Requirement ▸ Tally the lines containing "Blender" and report the number alone.
--*--
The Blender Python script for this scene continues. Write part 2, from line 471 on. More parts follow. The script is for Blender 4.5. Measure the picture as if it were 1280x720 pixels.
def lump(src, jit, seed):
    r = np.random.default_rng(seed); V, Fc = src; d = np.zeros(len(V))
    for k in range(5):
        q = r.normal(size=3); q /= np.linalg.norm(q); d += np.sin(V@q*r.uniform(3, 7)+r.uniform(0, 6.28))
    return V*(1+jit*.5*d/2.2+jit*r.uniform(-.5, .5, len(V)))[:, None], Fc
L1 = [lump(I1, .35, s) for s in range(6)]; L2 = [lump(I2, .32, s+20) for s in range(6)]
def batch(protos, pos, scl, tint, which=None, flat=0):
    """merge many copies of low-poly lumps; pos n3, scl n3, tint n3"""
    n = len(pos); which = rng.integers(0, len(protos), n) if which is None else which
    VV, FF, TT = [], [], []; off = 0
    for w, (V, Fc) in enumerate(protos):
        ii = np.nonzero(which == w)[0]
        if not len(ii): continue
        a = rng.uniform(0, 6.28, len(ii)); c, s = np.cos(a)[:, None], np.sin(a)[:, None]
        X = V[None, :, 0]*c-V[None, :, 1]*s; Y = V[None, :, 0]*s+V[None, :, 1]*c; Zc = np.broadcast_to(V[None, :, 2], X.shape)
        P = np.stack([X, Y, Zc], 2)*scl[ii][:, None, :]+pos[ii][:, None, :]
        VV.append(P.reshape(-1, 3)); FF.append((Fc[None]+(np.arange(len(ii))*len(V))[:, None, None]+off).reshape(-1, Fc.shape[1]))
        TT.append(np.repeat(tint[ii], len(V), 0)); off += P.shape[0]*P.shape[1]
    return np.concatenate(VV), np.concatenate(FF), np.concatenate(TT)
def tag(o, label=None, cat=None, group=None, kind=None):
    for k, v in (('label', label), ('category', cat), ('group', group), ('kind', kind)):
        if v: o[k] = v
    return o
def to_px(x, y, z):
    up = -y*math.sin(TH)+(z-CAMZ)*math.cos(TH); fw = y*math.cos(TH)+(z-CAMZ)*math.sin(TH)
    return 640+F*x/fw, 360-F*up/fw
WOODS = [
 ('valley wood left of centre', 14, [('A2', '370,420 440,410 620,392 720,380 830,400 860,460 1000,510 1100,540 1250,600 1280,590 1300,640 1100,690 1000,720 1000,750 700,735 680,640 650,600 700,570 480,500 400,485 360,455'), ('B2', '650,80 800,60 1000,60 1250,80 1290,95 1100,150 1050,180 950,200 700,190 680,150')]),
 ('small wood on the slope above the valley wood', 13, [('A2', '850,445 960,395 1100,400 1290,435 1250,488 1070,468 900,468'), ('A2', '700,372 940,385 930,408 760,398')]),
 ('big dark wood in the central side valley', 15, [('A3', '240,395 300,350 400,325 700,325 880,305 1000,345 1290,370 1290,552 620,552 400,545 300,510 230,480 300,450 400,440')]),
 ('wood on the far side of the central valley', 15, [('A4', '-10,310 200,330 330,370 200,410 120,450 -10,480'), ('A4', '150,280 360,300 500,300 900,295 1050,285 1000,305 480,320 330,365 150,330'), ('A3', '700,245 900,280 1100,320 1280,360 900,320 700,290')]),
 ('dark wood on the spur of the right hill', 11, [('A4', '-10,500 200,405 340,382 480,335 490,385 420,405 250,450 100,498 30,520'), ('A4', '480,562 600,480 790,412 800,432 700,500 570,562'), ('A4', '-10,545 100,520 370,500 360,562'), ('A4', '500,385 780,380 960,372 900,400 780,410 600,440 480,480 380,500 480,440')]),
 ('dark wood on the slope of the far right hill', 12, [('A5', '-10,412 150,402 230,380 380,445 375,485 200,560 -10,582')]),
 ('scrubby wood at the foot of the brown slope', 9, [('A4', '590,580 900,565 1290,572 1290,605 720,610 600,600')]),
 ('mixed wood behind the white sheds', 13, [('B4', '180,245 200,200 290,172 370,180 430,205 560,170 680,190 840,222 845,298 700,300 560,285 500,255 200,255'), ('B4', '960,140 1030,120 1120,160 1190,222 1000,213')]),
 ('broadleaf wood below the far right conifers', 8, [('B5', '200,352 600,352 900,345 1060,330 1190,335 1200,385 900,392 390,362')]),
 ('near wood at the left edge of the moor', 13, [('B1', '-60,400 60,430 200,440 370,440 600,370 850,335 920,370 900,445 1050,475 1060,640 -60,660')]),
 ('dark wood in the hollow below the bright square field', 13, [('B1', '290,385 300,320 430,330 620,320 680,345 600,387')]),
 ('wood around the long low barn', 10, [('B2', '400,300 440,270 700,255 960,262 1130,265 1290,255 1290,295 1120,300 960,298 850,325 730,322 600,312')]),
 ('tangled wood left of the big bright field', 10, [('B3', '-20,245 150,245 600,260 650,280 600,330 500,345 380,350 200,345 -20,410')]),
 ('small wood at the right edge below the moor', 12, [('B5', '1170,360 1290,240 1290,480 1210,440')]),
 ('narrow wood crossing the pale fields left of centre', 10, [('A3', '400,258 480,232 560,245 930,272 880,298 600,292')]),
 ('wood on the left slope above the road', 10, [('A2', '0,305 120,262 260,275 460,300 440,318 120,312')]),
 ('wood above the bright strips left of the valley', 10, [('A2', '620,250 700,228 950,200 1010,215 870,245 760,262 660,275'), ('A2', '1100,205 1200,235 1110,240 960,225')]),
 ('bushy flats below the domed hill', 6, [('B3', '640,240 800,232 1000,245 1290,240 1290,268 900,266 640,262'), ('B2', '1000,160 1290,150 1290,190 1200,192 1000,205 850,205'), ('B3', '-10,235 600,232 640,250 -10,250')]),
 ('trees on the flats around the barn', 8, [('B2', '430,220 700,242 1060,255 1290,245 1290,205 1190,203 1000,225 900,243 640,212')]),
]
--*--
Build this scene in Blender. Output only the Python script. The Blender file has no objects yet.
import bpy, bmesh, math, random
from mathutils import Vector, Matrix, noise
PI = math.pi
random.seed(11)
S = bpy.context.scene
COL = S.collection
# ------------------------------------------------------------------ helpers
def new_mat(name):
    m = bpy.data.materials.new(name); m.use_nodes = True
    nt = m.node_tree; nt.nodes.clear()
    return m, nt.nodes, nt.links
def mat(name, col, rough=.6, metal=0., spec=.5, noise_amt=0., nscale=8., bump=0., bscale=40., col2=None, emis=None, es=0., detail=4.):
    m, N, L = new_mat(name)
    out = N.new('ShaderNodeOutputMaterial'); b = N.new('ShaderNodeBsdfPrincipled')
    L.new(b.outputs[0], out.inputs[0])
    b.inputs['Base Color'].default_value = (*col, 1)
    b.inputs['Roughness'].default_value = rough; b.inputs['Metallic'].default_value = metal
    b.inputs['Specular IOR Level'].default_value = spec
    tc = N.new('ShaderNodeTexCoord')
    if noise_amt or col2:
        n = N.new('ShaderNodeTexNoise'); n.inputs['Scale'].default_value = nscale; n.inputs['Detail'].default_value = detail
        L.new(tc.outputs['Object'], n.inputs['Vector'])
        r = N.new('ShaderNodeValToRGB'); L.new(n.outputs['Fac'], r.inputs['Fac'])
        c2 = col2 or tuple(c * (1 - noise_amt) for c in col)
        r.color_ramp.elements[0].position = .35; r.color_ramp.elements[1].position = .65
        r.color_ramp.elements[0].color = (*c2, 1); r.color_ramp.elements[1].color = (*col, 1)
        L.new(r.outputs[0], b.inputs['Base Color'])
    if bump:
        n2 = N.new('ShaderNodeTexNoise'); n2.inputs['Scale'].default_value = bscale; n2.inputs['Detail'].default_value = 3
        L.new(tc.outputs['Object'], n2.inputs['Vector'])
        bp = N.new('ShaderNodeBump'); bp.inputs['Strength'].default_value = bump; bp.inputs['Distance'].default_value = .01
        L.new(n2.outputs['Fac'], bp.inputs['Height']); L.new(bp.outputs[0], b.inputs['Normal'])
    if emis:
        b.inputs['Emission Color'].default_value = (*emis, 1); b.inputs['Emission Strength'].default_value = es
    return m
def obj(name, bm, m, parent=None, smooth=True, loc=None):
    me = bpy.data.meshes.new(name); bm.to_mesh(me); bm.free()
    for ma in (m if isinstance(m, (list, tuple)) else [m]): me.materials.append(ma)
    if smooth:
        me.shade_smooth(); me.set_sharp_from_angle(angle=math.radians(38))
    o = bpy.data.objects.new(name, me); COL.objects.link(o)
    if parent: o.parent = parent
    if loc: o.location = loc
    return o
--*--
Answer for the task ▸ 2